The fact is, this schism between those governing and the governed is known to the Lebanese, or many of them. But when a state like France behaves on this basis diplomatically, through its president, this multiplies the affront. However, an affront is incomplete so long as its subject is not offended. This is what happens in Lebanon.

3- Many Lebanese, especially those who welcomed Macron on the streets, expressed their longing for reestablishment of the French mandate. This declaration, coupled with insults to the rulers, came a century after the emergence of "Greater Lebanon" and 77 years after its independence.

This longing is unrealistic, at least because the era of mandates and colonies has ended. However, the experience of the Lebanese, and many peoples in the "Third World," allow for adding the word "unfortunately" after "has ended." Independence and liberation, as countless experiences demonstrate, are not in themselves sufficient to justify themselves and their virtue. They need something else.

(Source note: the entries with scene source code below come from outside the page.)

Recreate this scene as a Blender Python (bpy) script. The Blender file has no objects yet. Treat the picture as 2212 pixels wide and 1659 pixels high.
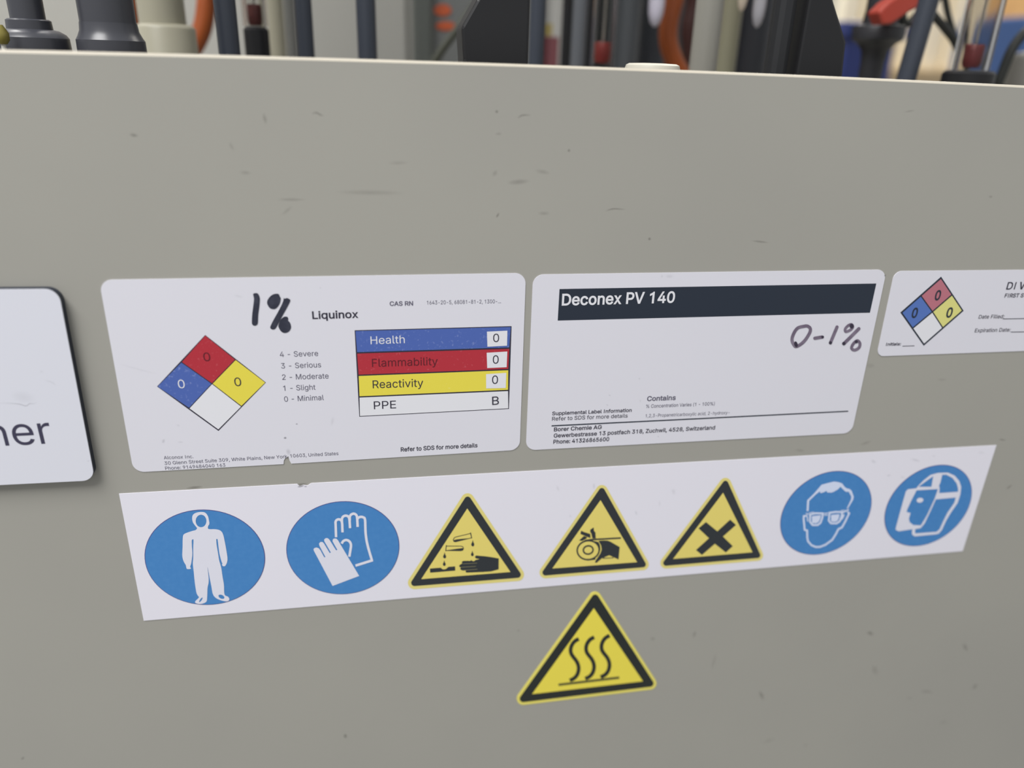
import bpy, bmesh, math, os
import numpy as np
from mathutils import Vector, Matrix
from mathutils.geometry import delaunay_2d_cdt

# ------------------------------------------------------------------ camera
W, H = 2212, 1659
FPX = 1645.878                      # focal length in pixels of the 2212 px frame
YAW, PITCH, ROLL = 0.179623, 0.396666, 0.0323415
S = 0.28                            # distance of the lens from the panel (m)
ZT = 1.20                           # height of the panel's top edge (m)
CAM = np.array([0.0, -S, ZT])
_cy, _sy, _cp, _sp, _cr, _sr = (math.cos(YAW), math.sin(YAW), math.cos(PITCH), math.sin(PITCH), math.cos(ROLL), math.sin(ROLL))
FWD = np.array([_sy * _cp, _cy * _cp, -_sp])
_rt = np.array([_cy, -_sy, 0.0]); _up = np.cross(_rt, FWD)
RT = _cr * _rt + _sr * _up; UP = -_sr * _rt + _cr * _up

scene = bpy.context.scene
C = scene.collection
cd = bpy.data.cameras.new('camera'); cam = bpy.data.objects.new('camera', cd); C.objects.link(cam)
cam.matrix_world = Matrix(((RT[0], UP[0], -FWD[0], CAM[0]), (RT[1], UP[1], -FWD[1], CAM[1]), (RT[2], UP[2], -FWD[2], CAM[2]), (0, 0, 0, 1)))
cd.sensor_fit = 'HORIZONTAL'; cd.sensor_width = 36.0; cd.lens = 36.0 * FPX / W
cd.clip_start = 0.01; cd.clip_end = 50
cd.dof.use_dof = True; cd.dof.focus_distance = 0.305; cd.dof.aperture_fstop = 4.3
scene.camera = cam

# ------------------------------------------------------------------ light
wd = bpy.data.worlds.new('world'); scene.world = wd; wd.use_nodes = True
nt = wd.node_tree; nt.nodes.clear()
bg = nt.nodes.new('ShaderNodeBackground'); wo = nt.nodes.new('ShaderNodeOutputWorld')
bg.inputs[0].default_value = (0.96, 0.98, 1.0, 1); bg.inputs[1].default_value = 0.5
nt.links.new(bg.outputs[0], wo.inputs[0])

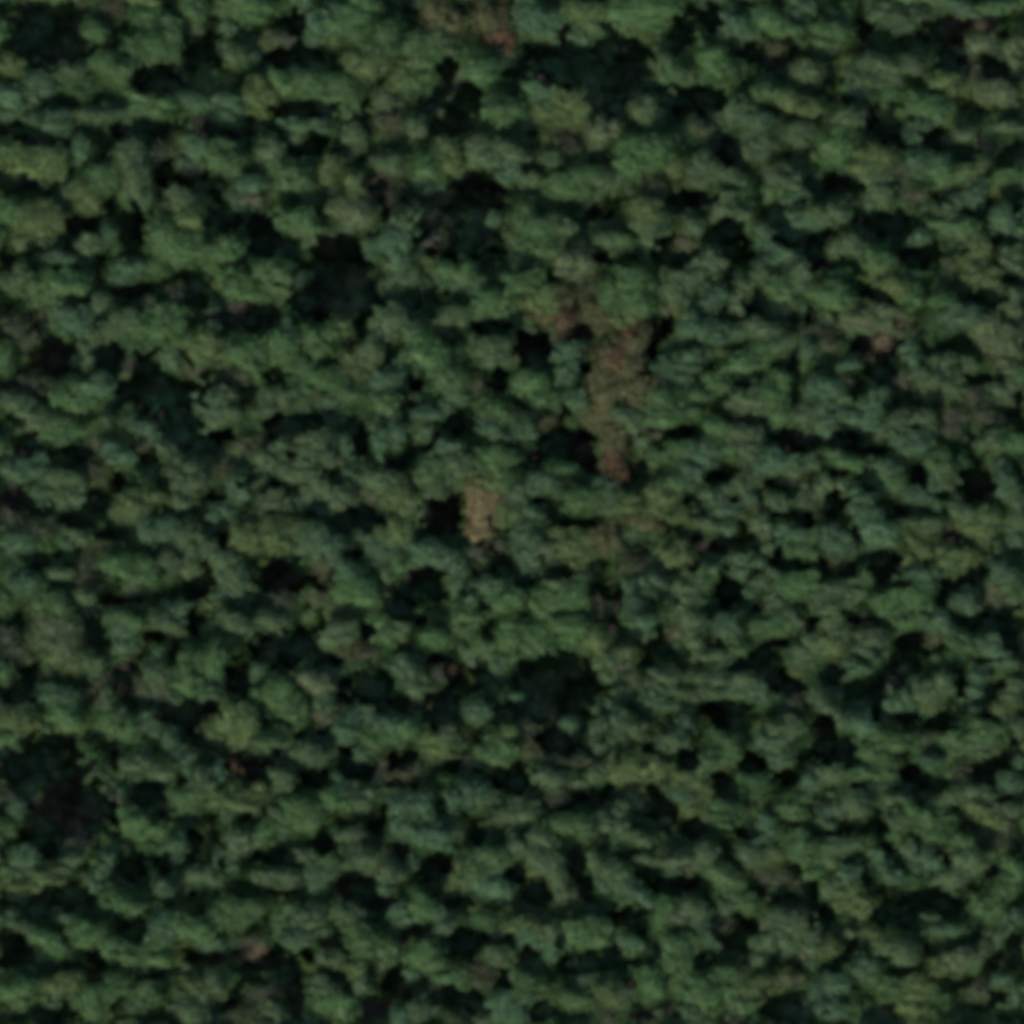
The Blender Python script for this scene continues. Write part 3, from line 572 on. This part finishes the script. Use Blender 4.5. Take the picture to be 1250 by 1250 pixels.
# ------------------------------------------------------------------ lower foliage between the crowns
def inside_patch(x, y, f=.85):
    for px, py, rx, ry, h in PA:
        if abs(x - px) < rx and abs(y - py) < ry and ((x - px) / (rx * f)) ** 2 + ((y - py) / (ry * f)) ** 2 < 1: return True
    return False
U = Quads(); G = Quads()
BROWN = np.array([(535, 632, 36), (712, 550, 30), (708, 405, 28), (650, 425, 16), (75, 985, 38), (975, 538, 20), (335, 700, 22), (305, 935, 20), (1075, 410, 34), (550, 822, 18), (1180, 45, 36), (590, 668, 20), (70, 436, 24), (290, 1225, 22), (312, 1158, 20)])
step = 17
step = 15
for gy in range(-20, 1271, step):
    for gx in range(-20, 1271, step):
        x = gx + rng.uniform(-8, 8); y = gy + rng.uniform(-8, 8)
        X, Y = W(x, y)
        if in_dark(x, y, .95):
            # lower growth at the bottom of a gap; the wide gaps are the deep ones
            r = rng.uniform(1.4, 2.4)
            brown = (np.hypot(BROWN[:, 0] - x, BROWN[:, 1] - y) < BROWN[:, 2]).any()
            dome(G, (X, Y, shade_h(x, y, 12) - rng.uniform(.8, 2.6) - (2.0 if brown else 0) - r * .7), (r, r * .85, r * .7), np.array(TINT['k' if brown else rng.choice(list('bybgn'))]) * 1.1, leaf=.42, dens=.7, amp=.2, bumps=False)
        else:
            r = rng.uniform(1.3, 2.1)
            z = min(canopy_h(X, Y) - 3.4, shade_h(x, y, 8) - rng.uniform(-.4, 1.8)) - r * .6
            near = DK[(abs(DK[:, 0] - x) < DK[:, 2] + 30) & (abs(DK[:, 1] - y) < DK[:, 3] + 30)]
            U.gap = near if len(near) else None
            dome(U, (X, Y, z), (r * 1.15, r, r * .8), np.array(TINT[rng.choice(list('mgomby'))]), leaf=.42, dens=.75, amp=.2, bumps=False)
for t in rest:
    for i in t:
        px, py, rx, ry, h = PA[i]; X, Y = W(px, py)
        dome(U, (X, Y, canopy_h(X, Y) - 1.5), (rx * S * 1.1, ry * S * 1.1, 1.5), TINT[h])
U.gap = None
u = link('understorey', U.mesh('understorey')); u['kind'] = 'stuff'
u['label'] = 'shaded dark green lower foliage filling in between the crowns'
u['category'] = 'foliage'
g = link('undergrowth', G.mesh('undergrowth')); g['kind'] = 'stuff'
g['label'] = 'near-black low growth at the bottom of the dark gaps'
g['category'] = 'undergrowth'

# ------------------------------------------------------------------ the forest going on beyond the picture
F = Quads()
lim = HALF + 32
yy = -lim
while yy < lim:
    xx = -lim
    while xx < lim:
        X = xx + rng.uniform(-1, 1); Y = yy + rng.uniform(-1, 1)
        xx += 3.3
        if abs(X) < HALF + 1.2 and abs(Y) < HALF + 1.2: continue
        q = rng.random()
        z = canopy_h(X, Y) - 1 - (0 if q < .55 else rng.uniform(3, 6))
        if q > .94: continue
        r = rng.uniform(1.5, 2.7)
        dome(F, (X, Y, z), (r * 1.15, r * .85, r * .75), TINT[rng.choice(list('gggoybym'))], leaf=.7, dens=.7, amp=.18, bumps=False)
    yy += 2.9
f = link('surrounding_forest', F.mesh('surrounding_forest')); f['kind'] = 'stuff'
f['label'] = 'unbroken green forest going on beyond the trees in view'
f['category'] = 'forest'
print('quads', sum(len(q) for q in U.q), sum(len(q) for q in F.q))
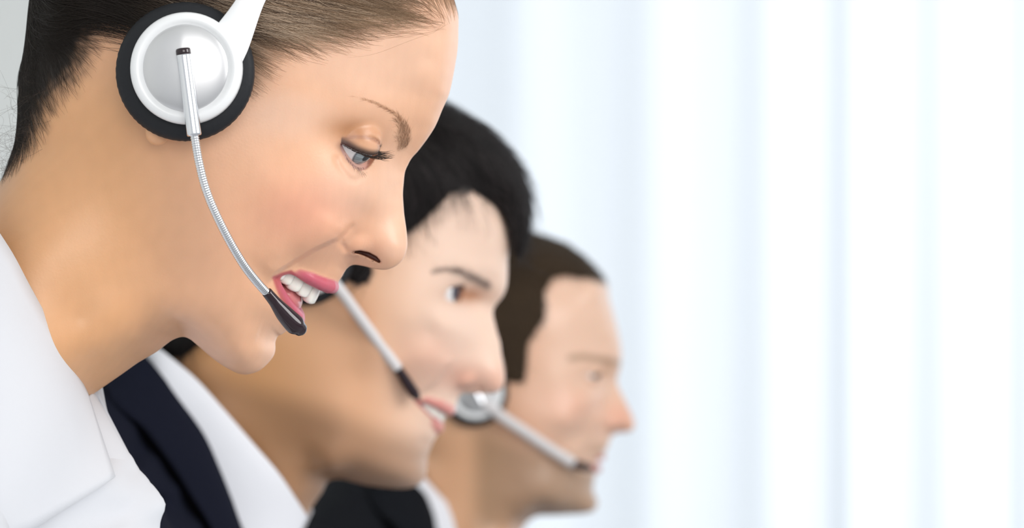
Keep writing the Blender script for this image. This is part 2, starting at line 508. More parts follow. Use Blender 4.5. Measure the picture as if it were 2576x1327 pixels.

In Lebanon in particular, some of us believed that, after the small war of 1958 was concluded with a happy ending, Chehabism, then that the 1975-1989 war also had a happy end, reconstruction. Both were not happy endings. Bringing happiness appears to be beyond our capacity, just as fighting corruption and establishing a respected judiciary is beyond us... and to change our rulers on our own.

4- Hassan Nasrallah addressed us again.

However, his Eminence the Secretary-General presented the state as innocent thus far. It now faces a first test, one that it may fail and may pass. Thus, we remembered our experience in the October Revolution once again, that his party is, in the end, is the regime’s protector. As for the victimization that he said his party had been subjected, he denounced and condemned it, without stopping to address the reasons behind it. For fighters are those who have doubts when there is an explosion, be it small or large, and before its causes are known. Arms are always accused of destruction. This is how the majority of people think, and this is what they feel. A very small minority may be inclined to accuse the "National Bloc Party" or the "Tashnag Party".